Pepe tiene ahora 65 años. Lleva doce alejado de la inhóspita vida de urbanita. Puede cobrar ya la jubilación, “ya he cotizado lo suficiente”. Pero prefiere seguir en la aventura de subsistir por sí mismo. Huele a mar, a peligro y a denuncia. Llegó a acumular 280.000 euros en multas. “Sé que prescriben –sonríe- ahora no debo casi nada”. No tiene reloj, ni tarjetas de crédito, ni coche, ni carnet de conducir. Se maneja por la hora del sol, como las gallinas; o como los romanos, “levántate temprano, acuéstate temprano y tendrás salud”; por eso rebosa vitalidad. Ha de procurarse el alimento cada día, como todos los animales salvajes de la creación, y no carretearlo de los supermercados, como la mayoría de los humanos. “Trabajo para vivir, no vivo para trabajar”. 

El DNI lo tiene caducado: “Yo sigo siendo el mismo –puntualiza-, no sé por qué tengo que renovar mi identidad”. Hace tres años que no va ni siquiera a Vigo.
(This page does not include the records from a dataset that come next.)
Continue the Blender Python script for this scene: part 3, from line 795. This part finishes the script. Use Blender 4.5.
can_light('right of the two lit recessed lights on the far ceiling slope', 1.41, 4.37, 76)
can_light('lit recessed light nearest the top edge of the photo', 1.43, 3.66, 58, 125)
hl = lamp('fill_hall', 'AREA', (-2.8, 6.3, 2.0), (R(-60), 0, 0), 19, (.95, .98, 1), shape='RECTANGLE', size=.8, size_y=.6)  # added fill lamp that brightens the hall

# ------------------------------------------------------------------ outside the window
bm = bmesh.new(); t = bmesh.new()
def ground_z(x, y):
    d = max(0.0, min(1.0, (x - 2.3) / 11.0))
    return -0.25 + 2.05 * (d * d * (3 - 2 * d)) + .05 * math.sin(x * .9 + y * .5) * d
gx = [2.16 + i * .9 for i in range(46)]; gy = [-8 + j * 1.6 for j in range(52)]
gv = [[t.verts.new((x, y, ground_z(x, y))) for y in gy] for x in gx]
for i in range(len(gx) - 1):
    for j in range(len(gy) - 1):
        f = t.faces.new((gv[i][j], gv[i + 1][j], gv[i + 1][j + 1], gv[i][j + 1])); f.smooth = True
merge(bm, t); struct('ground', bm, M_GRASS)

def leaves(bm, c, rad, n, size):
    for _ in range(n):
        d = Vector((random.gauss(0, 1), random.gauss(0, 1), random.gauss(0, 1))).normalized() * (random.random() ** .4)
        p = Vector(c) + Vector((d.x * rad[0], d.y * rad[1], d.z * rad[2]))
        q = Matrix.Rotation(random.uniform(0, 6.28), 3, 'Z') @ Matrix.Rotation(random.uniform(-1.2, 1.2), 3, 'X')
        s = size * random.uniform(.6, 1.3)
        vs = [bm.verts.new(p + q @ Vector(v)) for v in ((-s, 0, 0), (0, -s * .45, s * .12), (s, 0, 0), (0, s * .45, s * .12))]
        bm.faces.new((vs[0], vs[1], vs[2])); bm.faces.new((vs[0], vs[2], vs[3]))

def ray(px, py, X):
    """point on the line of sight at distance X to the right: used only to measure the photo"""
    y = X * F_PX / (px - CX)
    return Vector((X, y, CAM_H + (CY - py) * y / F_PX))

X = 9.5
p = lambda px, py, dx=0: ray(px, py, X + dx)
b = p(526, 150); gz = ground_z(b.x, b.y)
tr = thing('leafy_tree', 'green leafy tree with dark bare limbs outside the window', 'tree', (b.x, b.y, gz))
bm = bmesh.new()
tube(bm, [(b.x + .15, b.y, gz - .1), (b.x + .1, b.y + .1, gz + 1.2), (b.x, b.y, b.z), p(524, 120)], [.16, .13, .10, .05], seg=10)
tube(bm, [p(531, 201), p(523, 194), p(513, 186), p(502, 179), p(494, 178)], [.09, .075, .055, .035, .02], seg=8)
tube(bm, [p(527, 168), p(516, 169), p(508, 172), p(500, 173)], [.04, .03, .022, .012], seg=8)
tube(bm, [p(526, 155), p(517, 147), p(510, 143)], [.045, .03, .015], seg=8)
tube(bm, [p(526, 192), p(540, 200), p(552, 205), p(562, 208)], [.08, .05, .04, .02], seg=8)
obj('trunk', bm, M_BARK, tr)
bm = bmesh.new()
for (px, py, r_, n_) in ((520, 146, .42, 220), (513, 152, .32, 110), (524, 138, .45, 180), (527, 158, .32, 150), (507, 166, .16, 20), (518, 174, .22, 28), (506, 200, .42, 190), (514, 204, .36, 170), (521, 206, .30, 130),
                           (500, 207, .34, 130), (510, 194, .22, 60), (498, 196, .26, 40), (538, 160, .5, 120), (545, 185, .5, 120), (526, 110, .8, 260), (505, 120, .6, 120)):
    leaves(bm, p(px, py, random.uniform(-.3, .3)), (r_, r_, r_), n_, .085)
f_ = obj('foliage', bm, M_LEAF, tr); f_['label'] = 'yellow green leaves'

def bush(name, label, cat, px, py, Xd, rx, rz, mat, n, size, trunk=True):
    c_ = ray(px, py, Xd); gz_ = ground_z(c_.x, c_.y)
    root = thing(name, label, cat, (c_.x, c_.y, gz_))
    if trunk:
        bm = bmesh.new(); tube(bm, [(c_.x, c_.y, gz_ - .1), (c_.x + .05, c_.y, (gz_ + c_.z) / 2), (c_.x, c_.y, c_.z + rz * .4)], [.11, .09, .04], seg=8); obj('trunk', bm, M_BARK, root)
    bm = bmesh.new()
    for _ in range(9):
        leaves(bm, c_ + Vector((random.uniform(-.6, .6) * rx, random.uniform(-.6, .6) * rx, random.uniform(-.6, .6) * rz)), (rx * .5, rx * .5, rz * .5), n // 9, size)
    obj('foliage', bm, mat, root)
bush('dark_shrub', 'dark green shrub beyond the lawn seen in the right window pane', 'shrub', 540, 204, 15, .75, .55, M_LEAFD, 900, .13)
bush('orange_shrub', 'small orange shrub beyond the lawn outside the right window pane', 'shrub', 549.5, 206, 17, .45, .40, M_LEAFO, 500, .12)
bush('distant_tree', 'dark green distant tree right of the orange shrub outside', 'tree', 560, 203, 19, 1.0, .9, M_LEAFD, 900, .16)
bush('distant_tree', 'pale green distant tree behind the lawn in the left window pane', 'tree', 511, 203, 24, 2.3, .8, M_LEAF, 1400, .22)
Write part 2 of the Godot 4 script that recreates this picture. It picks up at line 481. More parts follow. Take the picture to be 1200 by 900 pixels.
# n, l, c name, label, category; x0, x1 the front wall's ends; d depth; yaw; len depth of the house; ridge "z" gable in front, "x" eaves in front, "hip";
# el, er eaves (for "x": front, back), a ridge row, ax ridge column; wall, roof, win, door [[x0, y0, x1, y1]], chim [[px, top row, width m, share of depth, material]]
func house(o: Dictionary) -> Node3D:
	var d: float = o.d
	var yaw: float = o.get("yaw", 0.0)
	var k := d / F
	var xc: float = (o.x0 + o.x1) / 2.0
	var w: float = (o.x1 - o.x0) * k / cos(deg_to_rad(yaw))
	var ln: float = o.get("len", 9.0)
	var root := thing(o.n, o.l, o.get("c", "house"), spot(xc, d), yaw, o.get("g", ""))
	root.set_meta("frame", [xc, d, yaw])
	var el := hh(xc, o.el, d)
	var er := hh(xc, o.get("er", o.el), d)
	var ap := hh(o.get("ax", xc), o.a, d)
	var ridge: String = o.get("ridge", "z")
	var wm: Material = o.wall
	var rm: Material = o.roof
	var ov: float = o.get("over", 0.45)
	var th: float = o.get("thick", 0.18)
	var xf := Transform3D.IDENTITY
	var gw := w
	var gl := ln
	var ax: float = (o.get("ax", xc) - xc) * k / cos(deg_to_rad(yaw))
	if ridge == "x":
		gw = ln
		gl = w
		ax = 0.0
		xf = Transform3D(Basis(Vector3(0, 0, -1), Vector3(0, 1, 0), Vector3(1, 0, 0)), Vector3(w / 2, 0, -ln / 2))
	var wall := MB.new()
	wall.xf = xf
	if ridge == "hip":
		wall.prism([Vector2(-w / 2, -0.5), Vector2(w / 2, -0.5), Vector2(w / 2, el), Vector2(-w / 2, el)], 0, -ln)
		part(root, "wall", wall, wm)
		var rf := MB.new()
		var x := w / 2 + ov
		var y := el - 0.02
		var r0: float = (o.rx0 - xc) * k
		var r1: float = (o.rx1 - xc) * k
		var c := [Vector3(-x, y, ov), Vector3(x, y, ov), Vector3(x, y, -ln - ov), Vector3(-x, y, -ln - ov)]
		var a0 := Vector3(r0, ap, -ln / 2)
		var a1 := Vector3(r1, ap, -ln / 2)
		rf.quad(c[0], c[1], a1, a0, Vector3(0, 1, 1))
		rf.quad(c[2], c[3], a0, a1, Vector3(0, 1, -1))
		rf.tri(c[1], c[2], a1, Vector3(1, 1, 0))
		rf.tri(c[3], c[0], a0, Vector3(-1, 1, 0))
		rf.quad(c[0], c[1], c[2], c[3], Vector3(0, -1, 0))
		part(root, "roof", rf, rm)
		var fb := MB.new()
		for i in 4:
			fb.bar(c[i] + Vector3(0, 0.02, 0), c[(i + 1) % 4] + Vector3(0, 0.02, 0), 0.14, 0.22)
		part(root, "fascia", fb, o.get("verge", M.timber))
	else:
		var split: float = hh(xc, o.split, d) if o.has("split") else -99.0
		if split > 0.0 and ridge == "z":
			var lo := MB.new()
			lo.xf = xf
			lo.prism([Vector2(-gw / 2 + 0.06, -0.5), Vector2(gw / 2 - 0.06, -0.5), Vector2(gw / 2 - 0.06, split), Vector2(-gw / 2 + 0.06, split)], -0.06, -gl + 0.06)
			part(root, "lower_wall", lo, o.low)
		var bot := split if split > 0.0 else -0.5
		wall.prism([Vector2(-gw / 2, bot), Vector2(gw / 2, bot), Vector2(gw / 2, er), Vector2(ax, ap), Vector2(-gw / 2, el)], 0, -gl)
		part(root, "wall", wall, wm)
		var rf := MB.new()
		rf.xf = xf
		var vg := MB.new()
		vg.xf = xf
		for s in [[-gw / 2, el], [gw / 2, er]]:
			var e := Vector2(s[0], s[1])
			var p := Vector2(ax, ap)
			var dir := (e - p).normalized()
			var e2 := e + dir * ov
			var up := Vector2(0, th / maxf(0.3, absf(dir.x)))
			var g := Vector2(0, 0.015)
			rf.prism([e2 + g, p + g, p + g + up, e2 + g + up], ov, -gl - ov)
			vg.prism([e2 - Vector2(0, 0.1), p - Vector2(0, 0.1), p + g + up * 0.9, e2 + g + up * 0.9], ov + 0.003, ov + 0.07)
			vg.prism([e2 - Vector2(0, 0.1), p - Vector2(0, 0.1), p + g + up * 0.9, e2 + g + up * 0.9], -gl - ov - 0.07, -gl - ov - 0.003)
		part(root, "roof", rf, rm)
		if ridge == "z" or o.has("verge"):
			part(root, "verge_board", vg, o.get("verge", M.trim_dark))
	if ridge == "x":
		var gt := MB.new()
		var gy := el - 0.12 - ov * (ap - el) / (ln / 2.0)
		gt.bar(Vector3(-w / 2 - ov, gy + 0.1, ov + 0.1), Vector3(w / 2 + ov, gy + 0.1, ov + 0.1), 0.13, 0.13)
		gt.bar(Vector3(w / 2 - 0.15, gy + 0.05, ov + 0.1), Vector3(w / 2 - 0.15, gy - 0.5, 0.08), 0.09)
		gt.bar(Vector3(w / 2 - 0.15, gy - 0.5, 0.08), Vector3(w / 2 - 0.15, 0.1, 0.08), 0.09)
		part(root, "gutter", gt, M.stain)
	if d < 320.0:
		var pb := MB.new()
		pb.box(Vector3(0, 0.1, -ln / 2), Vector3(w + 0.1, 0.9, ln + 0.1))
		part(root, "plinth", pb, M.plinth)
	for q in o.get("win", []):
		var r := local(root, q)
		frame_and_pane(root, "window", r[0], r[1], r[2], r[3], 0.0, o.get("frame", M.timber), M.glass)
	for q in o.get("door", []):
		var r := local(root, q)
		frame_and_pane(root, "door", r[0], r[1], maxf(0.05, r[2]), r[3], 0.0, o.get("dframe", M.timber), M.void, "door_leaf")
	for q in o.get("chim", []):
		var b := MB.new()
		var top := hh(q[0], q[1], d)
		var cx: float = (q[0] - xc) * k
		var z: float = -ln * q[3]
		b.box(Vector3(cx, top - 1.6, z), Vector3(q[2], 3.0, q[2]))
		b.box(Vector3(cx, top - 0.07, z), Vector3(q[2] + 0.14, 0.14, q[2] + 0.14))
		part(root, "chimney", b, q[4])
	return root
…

Su última analítica –que le costó dos kilos de percebes- la envidiaría un nadador olímpico. Su mundo son sus rocas, y el Real Madrid, “cuando va perdiendo me voy del bar, no quiero que se cachondeen de mí”. 

Hoy el día amaneció mal encarado, el aire desapacible, el frío hiriente. El sol se pudre tras un cielo de amianto; para él es un día ideal, así no le podrán ver los vigilantes. Lo acompañamos. Sabemos que el furtivismo es una constante en todas las serranías, pero aquí no hay leyenda, ni alarde de ejemplares capturados, ni rayos infrarrojos, ni armas prohibidas. Hay reumas, mojaduras, resbalones. Y las manos llenas de rasguños. 

Los percebes los va eligiendo uno a uno, los mejores, como el jardinero que entresaca las rosas más lozanas de un rosal. “No como otros que meten la “raspeta” sin piedad en una piña para luego aprovechar a lo mejor un par de uñas”. Él se desmarca: “Soy furtivo, no depredador”. 

Pepe sale a faenar siempre en solitario, a veces con niebla, a veces de noche; a veces vuelve exhausto, voluptuosamente exhausto, incluso cuando le decomisan la captura: “Los vigilantes hacen su trabajo, sin ellos esto sería un caos”. Si algo le ocurre nadie sabrá a quién avisar. Porque Pepe ha renunciado a su familia.

Es posible que Pepe acumule deudas con el Fisco, cuentas con la Justicia y tenga caducado el DNI, pero está en paz consigo mismo. O eso parece. “¿Pepe, qué echas de menos?”. Pepe tiende la vista hacia poniente, da una calada al cigarrillo y, de algún modo, se traga sus palabras. “Una familia”, suspira. 

Las olas murmuran entre los rompientes de cabo Silleiro. El día juega al escondite con el mar tras las islas Cíes. El horizonte enrojece, quizás avergonzado de la respuesta de Pepe. Pero mañana el sol volverá a salir, y Pepe ya no resultará tan paradójico. Al fin y al cabo todo hombre, pobre o rico, es un necesitado.